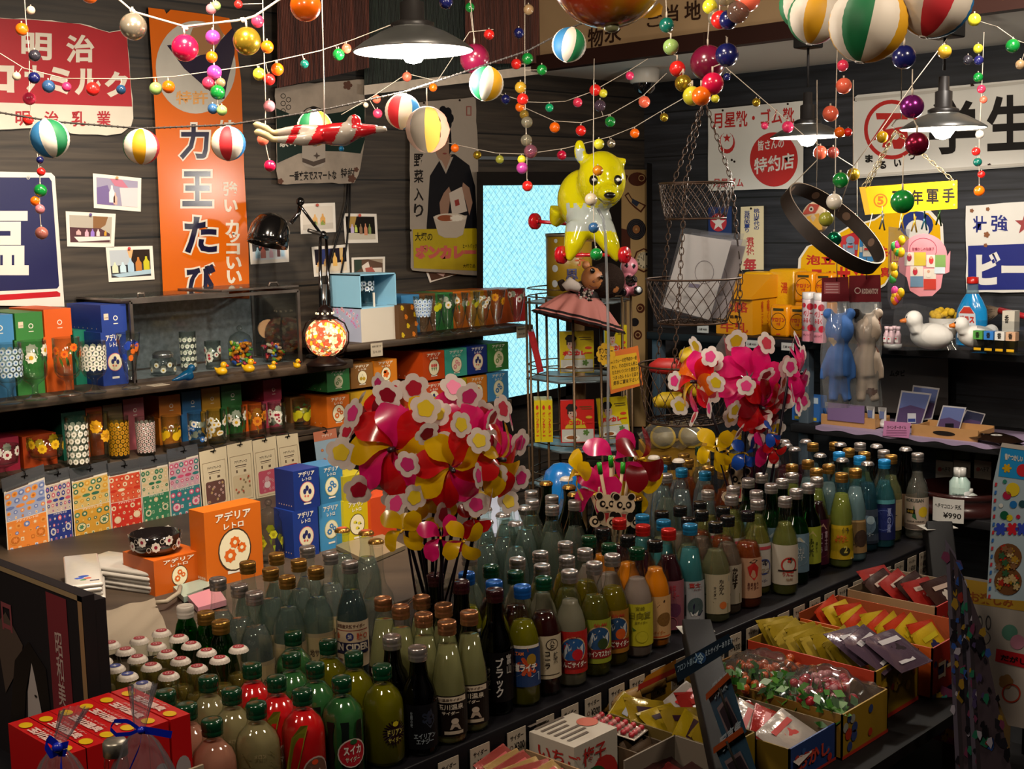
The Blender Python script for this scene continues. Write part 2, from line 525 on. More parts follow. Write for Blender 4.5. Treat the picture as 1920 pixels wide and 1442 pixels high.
b.obj('backing_screen',o=onY(860,140,YW),label='dark green ribbed screen high on the wall behind the red reeds',cat='screen')
for lb,q in (('red-brown reed screen hanging high left, lower edge nearest the lamp',[(520,165),(692,127),(692,-40),(520,-40)]),('red-brown reed screen hanging high to the right of the big lamp',[(872,120),(1062,118),(1062,-60),(872,-60)])):
 b=B().at(WL(.06)); b.plate(q,reeds('3a1814','6e3526'),.02)
 b.obj('reed_screen',o=onY(q[0][0],q[0][1],YW-.06),label=lb,cat='screen',group='red reed screens')
# frosted door pane with wire, black surround
def pane_mat():
 m,nt,out=newmat('frosted_pane'); L=nt.links.new
 g=nd(nt,'NewGeometry'); sx=nd(nt,'SeparateXYZ'); L(g.outputs['Position'],sx.inputs[0])
 lines=[]
 for sgn in (1,-1):
  a=nd(nt,'Math',operation='MULTIPLY_ADD'); L(sx.outputs[2],a.inputs[0]); a.inputs[1].default_value=sgn; L(sx.outputs[0],a.inputs[2])
  k=nd(nt,'Math',operation='MULTIPLY'); L(a.outputs[0],k.inputs[0]); k.inputs[1].default_value=34
  f=nd(nt,'Math',operation='FRACT'); L(k.outputs[0],f.inputs[0])
  t=nd(nt,'Math',operation='GREATER_THAN'); L(f.outputs[0],t.inputs[0]); t.inputs[1].default_value=.09
  lines.append(t)
 w=nd(nt,'Math',operation='MULTIPLY'); L(lines[0].outputs[0],w.inputs[0]); L(lines[1].outputs[0],w.inputs[1])
 vo=nd(nt,'TexVoronoi'); vo.inputs['Scale'].default_value=60; L(g.outputs['Position'],vo.inputs['Vector'])
 rp=nd(nt,'ValToRGB'); rp.color_ramp.elements[0].color=(.22,.62,.80,1); rp.color_ramp.elements[1].color=(.42,.86,.95,1); rp.color_ramp.elements[1].position=.55
 L(vo.outputs['Distance'],rp.inputs[0])
 mr=nd(nt,'MapRange'); L(w.outputs[0],mr.inputs[0]); mr.inputs[3].default_value=.5; mr.inputs[4].default_value=.95
 e=nd(nt,'Emission'); L(rp.outputs[0],e.inputs[0]); L(mr.outputs[0],e.inputs[1])
 L(e.outputs[0],out.inputs[0]); return m
b=B().at(WL(.004)); b.poly([(906,758),(1061,724),(1061,346),(906,348)],pane_mat(),z=0); b.obj('window_1',kind='structure')
FRM=M('14110f',.45)
b=B().at(WL())
for q in ([(894,800),(906,800),(906,335),(894,335)],[(1061,800),(1075,800),(1075,335),(1061,335)],[(894,348),(1165,346),(1165,322),(894,322)],[(894,775),(1075,740),(1075,722),(894,757)]):
 b.plate(q,FRM,.05)
b.obj('trim_3',kind='structure')
b=B().at(WL()); b.plate([(898,299),(1160,302),(1160,296),(898,293)],M('596066',.35),.02); b.obj('trim_4',kind='structure')
b=B().at(WL()); b.plate([(1216,1100),(1232,1100),(1228,308),(1213,305)],FRM,.04); b.obj('trim_5',kind='structure')
# dark panel between the door and the poster
b=B().at(WL()); b.plate([(1075,800),(1165,800),(1165,322),(1075,322)],M('1a1512',.5),.02); b.obj('trim_6',kind='structure')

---

TASK TO COMPLETE
Write the listing out a second time exactly, dropping all images.

COMPLETE ANSWER
The Blender Python script for this scene continues. Write part 2, from line 525 on. More parts follow. Write for Blender 4.5. Treat the picture as 1920 pixels wide and 1442 pixels high.
b.obj('backing_screen',o=onY(860,140,YW),label='dark green ribbed screen high on the wall behind the red reeds',cat='screen')
for lb,q in (('red-brown reed screen hanging high left, lower edge nearest the lamp',[(520,165),(692,127),(692,-40),(520,-40)]),('red-brown reed screen hanging high to the right of the big lamp',[(872,120),(1062,118),(1062,-60),(872,-60)])):
 b=B().at(WL(.06)); b.plate(q,reeds('3a1814','6e3526'),.02)
 b.obj('reed_screen',o=onY(q[0][0],q[0][1],YW-.06),label=lb,cat='screen',group='red reed screens')
# frosted door pane with wire, black surround
def pane_mat():
 m,nt,out=newmat('frosted_pane'); L=nt.links.new
 g=nd(nt,'NewGeometry'); sx=nd(nt,'SeparateXYZ'); L(g.outputs['Position'],sx.inputs[0])
 lines=[]
 for sgn in (1,-1):
  a=nd(nt,'Math',operation='MULTIPLY_ADD'); L(sx.outputs[2],a.inputs[0]); a.inputs[1].default_value=sgn; L(sx.outputs[0],a.inputs[2])
  k=nd(nt,'Math',operation='MULTIPLY'); L(a.outputs[0],k.inputs[0]); k.inputs[1].default_value=34
  f=nd(nt,'Math',operation='FRACT'); L(k.outputs[0],f.inputs[0])
  t=nd(nt,'Math',operation='GREATER_THAN'); L(f.outputs[0],t.inputs[0]); t.inputs[1].default_value=.09
  lines.append(t)
 w=nd(nt,'Math',operation='MULTIPLY'); L(lines[0].outputs[0],w.inputs[0]); L(lines[1].outputs[0],w.inputs[1])
 vo=nd(nt,'TexVoronoi'); vo.inputs['Scale'].default_value=60; L(g.outputs['Position'],vo.inputs['Vector'])
 rp=nd(nt,'ValToRGB'); rp.color_ramp.elements[0].color=(.22,.62,.80,1); rp.color_ramp.elements[1].color=(.42,.86,.95,1); rp.color_ramp.elements[1].position=.55
 L(vo.outputs['Distance'],rp.inputs[0])
 mr=nd(nt,'MapRange'); L(w.outputs[0],mr.inputs[0]); mr.inputs[3].default_value=.5; mr.inputs[4].default_value=.95
 e=nd(nt,'Emission'); L(rp.outputs[0],e.inputs[0]); L(mr.outputs[0],e.inputs[1])
 L(e.outputs[0],out.inputs[0]); return m
b=B().at(WL(.004)); b.poly([(906,758),(1061,724),(1061,346),(906,348)],pane_mat(),z=0); b.obj('window_1',kind='structure')
FRM=M('14110f',.45)
b=B().at(WL())
for q in ([(894,800),(906,800),(906,335),(894,335)],[(1061,800),(1075,800),(1075,335),(1061,335)],[(894,348),(1165,346),(1165,322),(894,322)],[(894,775),(1075,740),(1075,722),(894,757)]):
 b.plate(q,FRM,.05)
b.obj('trim_3',kind='structure')
b=B().at(WL()); b.plate([(898,299),(1160,302),(1160,296),(898,293)],M('596066',.35),.02); b.obj('trim_4',kind='structure')
b=B().at(WL()); b.plate([(1216,1100),(1232,1100),(1228,308),(1213,305)],FRM,.04); b.obj('trim_5',kind='structure')
# dark panel between the door and the poster
b=B().at(WL()); b.plate([(1075,800),(1165,800),(1165,322),(1075,322)],M('1a1512',.5),.02); b.obj('trim_6',kind='structure')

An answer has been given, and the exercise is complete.